Nannytothequeen spot on! Op accepts the mistakes she's made and is trying to rectify them.
Those of us that have actually been through this know how much it hurts and humiliates.
We know how it affects our kids too, to think or claim it doesn't is incredibly naive and disingenuous, not just the affair but seeing their dads start new families that they live with, spend far more time with, give more care to, invest more in not only in money but most hurtfully in time and love.
I have tried to support dd through all this, reassure her that her dad loves her (which I believe he does, but he does a really shit job of showing it!), that she is NOT unloveable. Yep they often feel that way, this is something I've discussed with people in real life who've had the same experiences and it really screws the kids up even if the dads are reliable on contact etc these kids still feel rejected, "less than" their half siblings, unwanted.

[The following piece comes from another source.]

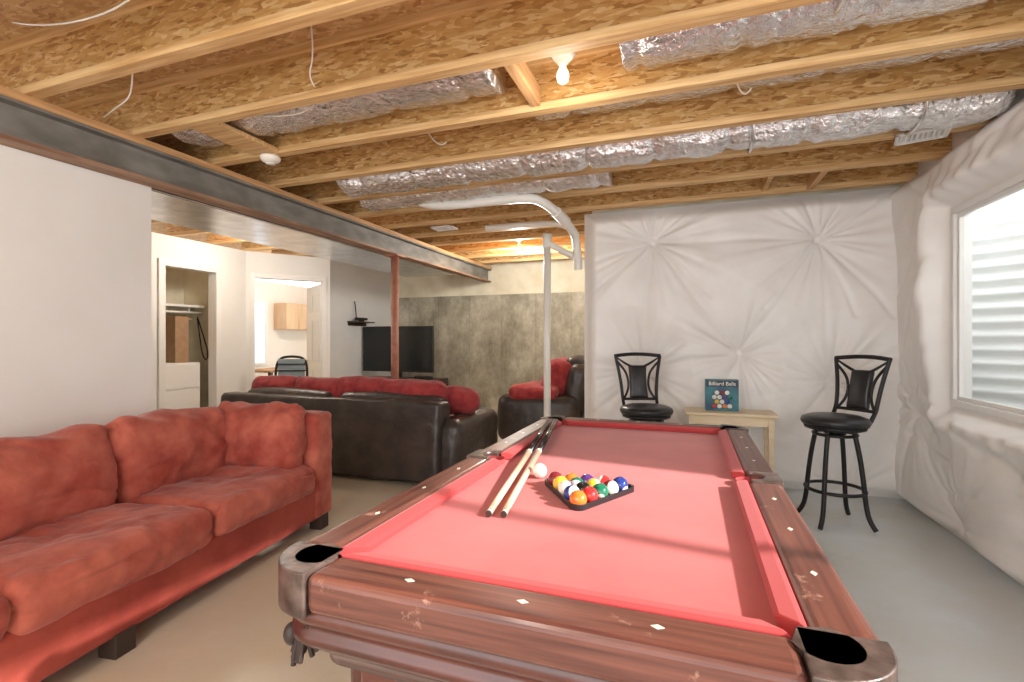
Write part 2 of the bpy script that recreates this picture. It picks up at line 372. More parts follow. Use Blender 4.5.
segR=[((4.62,.75),(3.9,.12),.014,.025),((4.5,.9),(3.3,.62),.016,.03),((4.2,.8),(2.6,.40),.014,.025),((4.62,.75),(4.75,.1),.012,.02),
      ((4.3,2.25),(4.75,1.7),.012,.025),((4.25,1.9),(4.8,1.2),.012,.025),((4.22,1.3),(4.8,.8),.012,.025),((4.2,2.3),(3.2,2.5),.010,.02),((4.3,2.3),(4.7,2.55),.012,.02),((3.4,.75),(2.6,.72),.012,.025),
      ((4.7,.6),(4.0,.5),.012,.02),((4.1,.3),(3.2,.45),.012,.02)]
def fR(u,z):
    h=quilt(u,z,pinsR,.07,.016,segR,1.5)
    d=min(distwin(u,z),distw2(u,z))
    e=sstep((d+.004)/.10)
    roll=.04*math.exp(-((d-.11)/.07)**2)*(1+.6*noise.noise(Vector((u*3,z*3,2))))
    roll+=.010*math.sin(34*(u+z*.35)+4*noise.noise(Vector((u*2,z*2,5))))*math.exp(-(d/.25)**2)
    e2=min(1,sstep((z+.03)/.12))
    return (1.675-(h+.04+roll)*e*e2*(1 if z<HJ-.1 else sstep((HJ+.06-z)/.16)),u,z)
ys=sorted(set([round(y,4) for y in lin(-.8,2.6,90)]+[round(y,4) for y in lin(2.6,4.93,190)]+[WY0,WY1,.3,1.95]))
zs=sorted(set([round(z,4) for z in lin(0,HJ,180)]+[WZ0,WZ1,.95]))
gridmesh('insulation_wall_right',ys,zs,fR,lambda y,z:distwin(y,z)==0 or distw2(y,z)==0,M['poly'])
w1=empty('window_1')
fw=.045
X0,X1=1.66,1.72
fr=[(X0,X1,WY0,WY1,WZ0,WZ0+fw),(X0,X1,WY0,WY1,WZ1-fw,WZ1),(X0,X1,WY0,WY0+fw,WZ0+fw,WZ1-fw),(X0,X1,WY1-fw,WY1,WZ0+fw,WZ1-fw),
    (X0+.01,X1-.01,3.0,3.05,WZ0+fw,WZ1-fw)]
boxes('frame',fr,M['trim'],w1,bevel=.006)
s=.028
sa=[(X0+.02,X1-.01,3.05,WY1-fw,WZ0+fw,WZ0+fw+s),(X0+.02,X1-.01,3.05,WY1-fw,WZ1-fw-s,WZ1-fw),(X0+.02,X1-.01,WY1-fw-s,WY1-fw,WZ0+fw+s,WZ1-fw-s)]
boxes('sash',sa,M['trim'],w1,bevel=.004)
gm,nt,b=newmat('window_glass')
tr=nt.nodes.new('ShaderNodeBsdfTransparent'); gl=nt.nodes.new('ShaderNodeBsdfGlossy'); gl.inputs['Roughness'].default_value=.03
mx=nt.nodes.new('ShaderNodeMixShader'); mx.inputs[0].default_value=.05
nt.links.new(tr.outputs[0],mx.inputs[1]); nt.links.new(gl.outputs[0],mx.inputs[2])
nt.links.new(mx.outputs[0],nt.nodes['Material Output'].inputs[0])
box('glass',1.695,1.70,WY0+fw,WY1-fw,WZ0+fw,WZ1-fw,gm,w1)
w2=empty('window_2')
boxes('frame',[(X0,X1,.3,1.95,.95,1.0),(X0,X1,.3,1.95,2.15,2.2),(X0,X1,.3,.35,1,2.15),(X0,X1,1.9,1.95,1,2.15),(X0,X1,1.1,1.15,1,2.15)],M['trim'],w2,bevel=.006)
bm=bmesh.new(); prev=None
zz=lin(.35,2.75,250)
for a in lin(-90,90,40):
    row=[]
    for z in zz:
        rr=.0+.020*math.sin(z*2*math.pi/.105)
        x=XO+.005+(.80+rr)*math.cos(R(a)); y=3.42+(1.45+rr)*math.sin(R(a))
        row.append(bm.verts.new((x,y,z)))
    if prev:
        for j in range(len(zz)-1):
            f=bm.faces.new([prev[j],row[j],row[j+1],prev[j+1]]); f.smooth=True
    prev=row
frombm('window_well',bm,M['well'],smooth=True)
box('window_well_gravel',XO+.01,2.75,2.0,4.8,.25,.345,M['ground'])

# ------------------------------------------------------------------ joists, beam
yj=-2.18
while yj<7.8:
    bm=bmesh.new()
    x1=XO if yj<5 else -.7
    addbox(bm,-6.0,x1,yj-.032,yj+.032,HJ,HJ+.04,0)
    addbox(bm,-6.0,x1,yj-.032,yj+.032,SUB-.04,SUB,0)
    addbox(bm,-6.0,x1,yj-.006,yj+.006,HJ+.04,SUB-.04,1)
    frombm('ceiling_joist',bm,[M['flange'],M['osb']])
    yj+=.536
def blocks(name,x,ya,yb,z0,z1,m,w=.04):
    return box(name,x-w/2,x+w/2,ya,yb,z0,z1,m,bevel=.003)
blocks('wood_blocking',-.80,2.145,2.61,HJ+.02,HJ+.13,M['plate'],.05)
blocks('wood_blocking',-2.72,2.145,2.61,HJ+.005,HJ+.035,M['flange'],.2)
blocks('wood_blocking',.95,4.29,4.755,HJ+.0,HJ+.1,M['plate'],.05)
blocks('wood_blocking',.3,1.61,2.07,HJ+.05,HJ+.25,M['flange'],.04)
blocks('wood_blocking',.6,4.29,4.755,HJ+.02,HJ+.26,M['osb'],.04)
bm=bmesh.new()
addbox(bm,-3.375,-3.225,-3.2,7.93,HJ-.040,HJ,2)
addbox(bm,-3.365,-3.235,-3.2,7.93,HJ-.055,HJ-.040,0)
addbox(bm,-3.305,-3.295,-3.2,7.93,2.338,HJ-.055,0)
addbox(bm,-3.365,-3.235,-3.2,7.93,2.318,2.338,1)
frombm('steel_beam',bm,[M['steel'],M['rust'],M['plate']])
sp=empty('support_post')
cyl('shaft',(-3.3,5.06,.02),(-3.3,5.06,2.30),.045,.045,M['post'],sp)
box('cap_plate',-3.39,-3.21,4.97,5.15,2.30,2.317,M['post'],sp); box('base_plate',-3.39,-3.21,4.97,5.15,0,.02,M['post'],sp)
boxes('rectangular_duct',[(-4.35,-3.50,2.02,7.0,2.34,2.56)],M['galv'],bevel=.01)
def foiltube(name,y,xa,xb,z,r,sy=1.2,seed=0):
    bm=bmesh.new(); prev=None; n=int((xb-xa)/.015)
    for i in range(n+1):
        x=xa+(xb-xa)*i/n; row=[]
        for k in range(32):
            a=2*math.pi*k/32
            rr=r*(1+.13*noise.noise(Vector((x*5,math.cos(a)*2,math.sin(a)*2+seed)))+.10*noise.noise(Vector((x*18,math.cos(a)*5,math.sin(a)*5+seed)))
                  -.16*math.exp(-(((x*2.2+seed)%1-.5)/.06)**2)+.02*math.sin(x*140))
            row.append(bm.verts.new((x,y+rr*sy*math.cos(a),z+rr*math.sin(a))))
        if prev:
            for k in range(32): bm.faces.new([prev[k],prev[(k+1)%32],row[(k+1)%32],row[k]])
        else: bm.faces.new(row)
        prev=row
    bm.faces.new(prev[::-1])
    return frombm(name,bm,M['foil'],smooth=True)
foiltube('foil_duct',3.45,-2.7,1.60,2.655,.135,1.25,1)
foiltube('foil_duct',3.98,-2.9,-.6,2.67,.12,1.35,5)
foiltube('foil_duct',2.376,-3.15,-.95,2.715,.10,1.9,9)
foiltube('foil_duct',2.376,-.30,1.6,2.715,.10,1.9,3)
foiltube('foil_duct',2.91,-.9,1.6,2.76,.08,2.2,7)
for X in (.35,1.2):
    tube('duct_strap',[(X,3.24,2.85),(X+.01,3.25,2.55),(X+.01,3.45,2.50),(X+.01,3.64,2.55),(X+.01,3.66,2.85)],.010,M['galv'])
tube('duct_strap',[(.55,2.16,2.6),(.55,2.3,2.59),(.55,2.58,2.75)],.012,M['galv'])
pp=empty('drain_pipe')
tube('main',[(-2.42,4.02,2.62),(-2.3,4.02,2.56),(-2.1,4.02,2.525),(-1.6,4.02,2.525),(-1.32,4.03,2.53),(-1.2,4.10,2.51),(-1.10,4.30,2.43),(-1.04,4.60,2.34),(-1.035,4.72,2.28),(-1.03,4.78,2.0)],.040,M['pvc'],pp)
tube('branch',[(-2.1,5.0,2.535),(-1.6,5.0,2.535),(-1.3,4.98,2.52),(-1.12,4.86,2.44),(-1.06,4.78,2.34)],.032,M['pvc'],pp)
tube('collar',[(-1.12,4.26,2.445),(-1.07,4.44,2.39)],.050,M['pvc'],pp,smooth=False)
vp=empty('vent_pipe')
cyl('riser',(-1.36,4.83,0),(-1.36,4.83,2.36),.036,.036,M['pvc'],vp)
tube('tee',[(-1.36,4.83,2.30),(-1.3,4.83,2.26),(-1.2,4.82,2.2),(-1.06,4.80,2.12)],.032,M['pvc'],vp)
cyl('coupling',(-1.36,4.83,2.24),(-1.36,4.83,2.38),.046,.046,M['pvc'],vp)
for a in [[(-3.2,1.9,2.6),(-2.95,1.80,2.56),(-2.7,1.75,2.58),(-2.5,1.6,2.65)],
          [(-2.6,2.25,2.68),(-2.3,2.2,2.58),(-2.0,2.3,2.62),(-1.8,2.2,2.75)],
          [(-1.75,1.95,2.86),(-1.74,1.96,2.7),(-1.77,1.95,2.6),(-1.72,1.94,2.54)],
          [(-1.7,2.9,2.8),(-1.6,2.95,2.56),(-1.5,2.9,2.6)],
          [(-2.9,1.35,2.75),(-2.5,1.30,2.60),(-2.0,1.34,2.64),(-1.4,1.25,2.80)],
          [(.2,2.85,2.8),(.25,2.9,2.54),(.3,2.85,2.62)]]:
    tube('electrical_wire',a,.004,M['ivory'])
sd=empty('smoke_detector')
lathe('body',[(.065,0),(.068,-.012),(.06,-.03),(.045,-.042),(.02,-.045)],(-2.72,2.644,HJ),M['ivory'],sd)
lathe('grille',[(.03,0),(.03,-.006),(.01,-.008)],(-2.72,2.644,HJ-.045),M['trim'],sd)
def register(x,y,rz):
    rg=empty('ceiling_register',(x,y,2.545),rz)
    boxes('frame',[(-.13,.13,-.09,-.075,0,.014),(-.13,.13,.075,.09,0,.014),(-.13,-.115,-.09,.09,0,.014),(.115,.13,-.09,.09,0,.014)]
      +[(-.105+.026*i,-.095+.026*i,-.075,.075,.002,.014) for i in range(9)],M['trim'],rg)
    box('damper',-.115,.115,-.075,.075,.013,.020,M['galv'],rg)
register(1.33,3.69,R(-14))
register(-2.57,4.92,0)
BG=emis('bulb_glow',(1,.78,.48),3.0)
def bulb(x,y,z,power,dz=-.24):
    e=empty('ceiling_light_bulb',(x,y,z))
    lathe('lampholder',[(.060,0),(.062,-.012),(.045,-.03),(.03,-.045),(.022,-.055)],(0,0,0),M['ivory'],e)
    lathe('bulb',[(.012,-.052),(.016,-.07),(.028,-.095),(.031,-.115),(.026,-.137),(.012,-.148),(.002,-.15)],(0,0,0),BG,e)
    box('junction_box',-.05,.05,-.05,.05,0,.05,M['ivory'],e,bevel=.004)
    li=bpy.data.lights.new('bulb_light','POINT'); li.energy=power; li.color=(1,.94,.86); li.shadow_soft_size=.08
    lo=bpy.data.objects.new('bulb_light',li); lo.location=(0,0,dz); link(lo,e)
bulb(-.59,2.376,2.715,6,-.28)
bulb(-4.9,4.5,2.70,46)
bulb(-2.2,6.4,2.70,85)  # extra bulb, added to light the back area
bulb(-1.0,-1.2,2.70,80)  # unseen bulb behind the camera, added as even fill light
bulb(-7.0,7.5,2.6,60)  # lamp added to brighten the office beyond the door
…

As a mother it's incredibly painful to see your child go through that, to question their value as people, to wonder if anyone will really love them romantically, to struggle to trust anyone romantically (because they know better than most how badly it can go wrong), hell even struggle to trust friendships not because they don't trust their friends but because one of the first people they should have been able to trust would always be there for them wasn't.
And I never see any of these dads acknowledge or take proper responsibility for any of this, they usually blame the mothers! The ones who HAVE stuck around, raised the child as best they can through all this, who've gone without so the kids don't, who've worried and soothed and comforted when that child has been let down yet again because being a fully present father was just inconvenient.
It's disgusting and generally speaking these men don't get anywhere near the vilification that single mothers do.